> [Dataset excerpts]:
------------

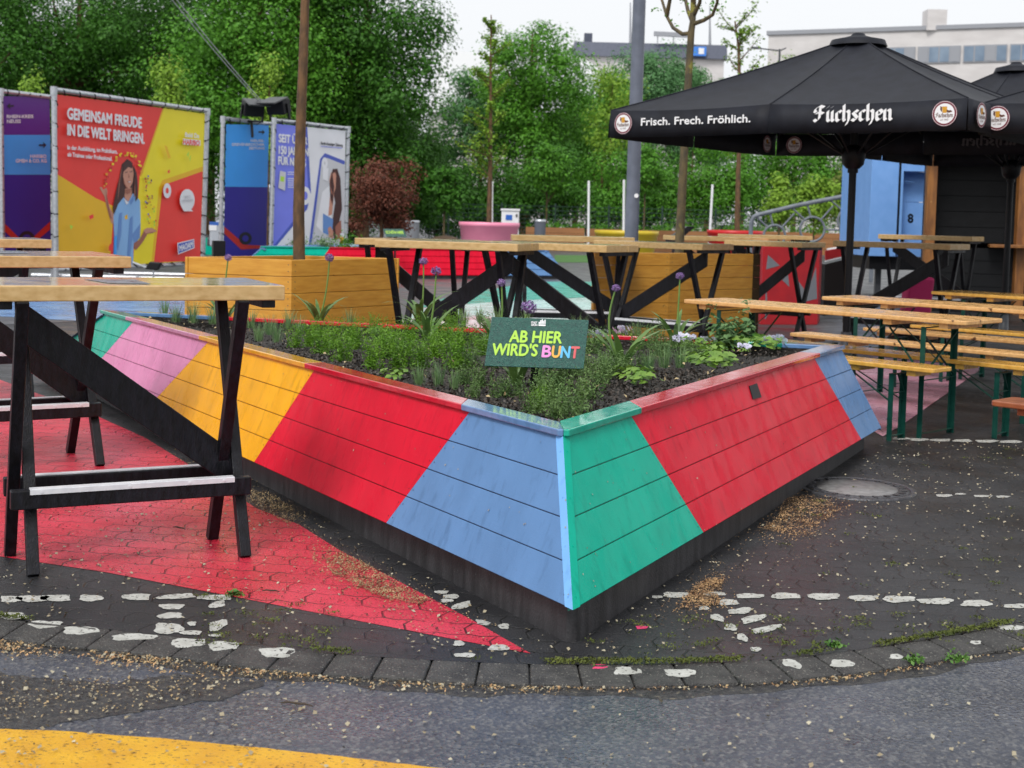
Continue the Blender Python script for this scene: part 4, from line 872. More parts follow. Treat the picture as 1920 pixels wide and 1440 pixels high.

------------

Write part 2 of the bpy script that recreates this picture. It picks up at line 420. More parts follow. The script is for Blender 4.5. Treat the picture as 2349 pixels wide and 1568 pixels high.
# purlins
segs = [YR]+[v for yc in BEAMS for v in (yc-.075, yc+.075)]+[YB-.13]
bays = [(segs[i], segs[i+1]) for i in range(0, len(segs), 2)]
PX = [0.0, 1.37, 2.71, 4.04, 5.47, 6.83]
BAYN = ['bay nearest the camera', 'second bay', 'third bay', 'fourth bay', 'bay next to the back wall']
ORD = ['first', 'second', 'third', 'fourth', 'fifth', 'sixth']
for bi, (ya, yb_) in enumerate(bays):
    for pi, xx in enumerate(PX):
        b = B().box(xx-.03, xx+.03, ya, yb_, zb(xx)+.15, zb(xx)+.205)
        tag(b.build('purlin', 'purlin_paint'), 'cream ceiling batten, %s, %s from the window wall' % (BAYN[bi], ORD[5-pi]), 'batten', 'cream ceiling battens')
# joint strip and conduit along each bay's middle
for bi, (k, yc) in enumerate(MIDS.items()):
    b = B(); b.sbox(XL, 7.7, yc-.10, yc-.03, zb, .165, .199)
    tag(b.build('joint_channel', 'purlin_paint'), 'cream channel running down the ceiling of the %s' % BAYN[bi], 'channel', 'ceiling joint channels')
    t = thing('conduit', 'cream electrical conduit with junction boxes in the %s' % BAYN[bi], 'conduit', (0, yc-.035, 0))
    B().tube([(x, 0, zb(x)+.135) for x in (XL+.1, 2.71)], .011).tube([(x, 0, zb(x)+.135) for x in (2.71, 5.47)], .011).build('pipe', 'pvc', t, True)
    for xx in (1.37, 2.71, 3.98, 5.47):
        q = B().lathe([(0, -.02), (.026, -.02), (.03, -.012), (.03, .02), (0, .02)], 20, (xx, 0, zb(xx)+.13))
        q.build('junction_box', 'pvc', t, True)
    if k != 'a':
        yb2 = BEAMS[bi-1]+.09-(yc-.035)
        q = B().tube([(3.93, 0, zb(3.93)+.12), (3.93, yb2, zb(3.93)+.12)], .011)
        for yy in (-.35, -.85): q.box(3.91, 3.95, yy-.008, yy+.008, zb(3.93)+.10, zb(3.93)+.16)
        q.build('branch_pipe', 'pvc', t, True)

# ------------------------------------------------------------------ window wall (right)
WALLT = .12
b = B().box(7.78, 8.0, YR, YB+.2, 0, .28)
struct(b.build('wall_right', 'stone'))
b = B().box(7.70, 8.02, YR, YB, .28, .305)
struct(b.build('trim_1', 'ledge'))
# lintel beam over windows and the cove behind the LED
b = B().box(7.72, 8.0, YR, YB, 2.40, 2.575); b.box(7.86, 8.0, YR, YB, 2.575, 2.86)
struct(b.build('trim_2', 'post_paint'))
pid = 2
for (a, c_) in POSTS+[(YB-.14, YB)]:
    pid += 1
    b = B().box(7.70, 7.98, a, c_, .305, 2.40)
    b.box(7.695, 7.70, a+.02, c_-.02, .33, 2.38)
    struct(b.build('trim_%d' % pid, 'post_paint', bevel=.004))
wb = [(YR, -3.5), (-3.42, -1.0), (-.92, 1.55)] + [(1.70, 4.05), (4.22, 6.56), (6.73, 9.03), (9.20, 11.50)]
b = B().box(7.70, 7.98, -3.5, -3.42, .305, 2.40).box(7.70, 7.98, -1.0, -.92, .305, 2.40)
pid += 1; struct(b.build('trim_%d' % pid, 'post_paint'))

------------

> [Task requirements]:
Copy each line above that contains the string "this".

> [Solved exercise]:
Continue the Blender Python script for this scene: part 4, from line 872. More parts follow. Treat the picture as 1920 pixels wide and 1440 pixels high.
Write part 2 of the bpy script that recreates this picture. It picks up at line 420. More parts follow. The script is for Blender 4.5. Treat the picture as 2349 pixels wide and 1568 pixels high.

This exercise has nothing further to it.